At Wednesday’s Board of Education meeting, Ervin’s resignation was announced publicly. She is now retired effective two weeks before the first day of school. Dr. Mitchel Bivens, former Green Acres Elementary School principal, will replace Ervin as principal at Lindley. (Although Ervin has been removed from the school's website, the site lists the new principal as Mike Bivens, not Mitchel Bivens.)

As of Thursday, no letters had been sent to Lindley Middle parents notifying them of the administration change, according to Goodwin.

With Ervin at the helm, the school became a Distinguished Title I School.

Ervin began her educational career several years ago as a teacher in North Cobb.

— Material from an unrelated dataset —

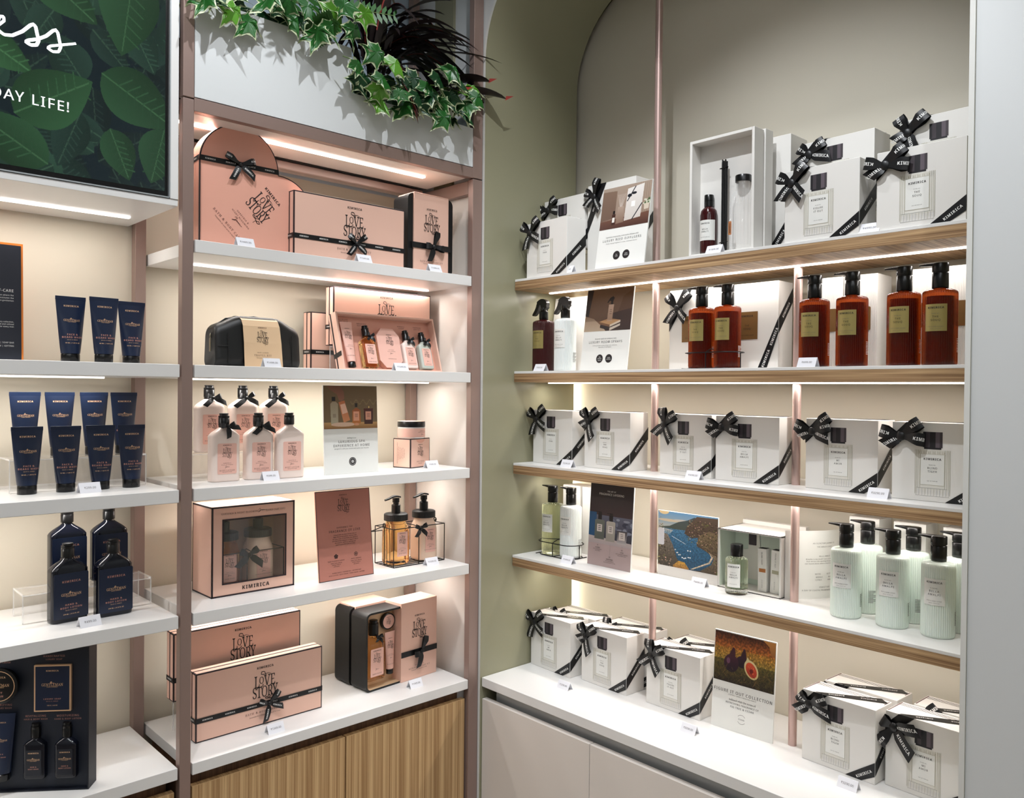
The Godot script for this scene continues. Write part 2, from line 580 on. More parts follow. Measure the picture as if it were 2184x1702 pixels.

Except for a four-year stint as a principal in Fulton County, she has spent her entire career in Cobb schools.

When she returned to Cobb, she said she wanted to go to a school where she could make a difference.

“I didn’t want to go where I wasn’t needed,” she is quoted as saying in the Marietta Daily Journal in June 2011. “I wanted to go someplace where at the end of the day, I knew I had made a difference.”

The MDJ Associate Editor Bill Kinney called former CCSD Fred Sanderson “an old friend” of Ervin’s, and said it was he who assigned her to Lindley Middle School.

Ervin described Lindley’s atmosphere when she arrived as “chaos” and “really a nightmare.”

She came in and helped establish a new dress code to help cut down on the fighting at the school, which was ranked by NEA as one of the most violent in the state.

In Ervin’s third year at Lindley, in a study published in fall 2011, the Georgia Partnership for Excellence in Education identified Lindley Middle School as one of 12 middle schools in the state contributing to the success of the high school it feeds.

The GPEE credited new administration for the positive change of the school.

However, since the study has been published, Lindley has gotten a new principal and a new assistant principal. Lindley teacher Sabrina Richardson was assigned as assistant principal of the school in June.

Parents already miss Ervin.

Robinson gushed about Ervin and the results she received in just three years.

“Her passion for these kids cannot be denied. She made a difference in the lives of our three sons,” Robinson said. “I think she had a lot of heart and a lot of drive. She had a vision. She shared her vision and then she did it. She should start her own school.”

Parents are hopeful that the school’s success and progress will continue this school year and are open to new principal Bivens.

“At the start of the new year, parents are crushed and don’t have a lot of answers. We’re still hopeful that the culture and legacy will be enough…We’re going to give him (Bivens) all the support he needs, but we’re disappointed that Ervin will not be here,” Robinson said.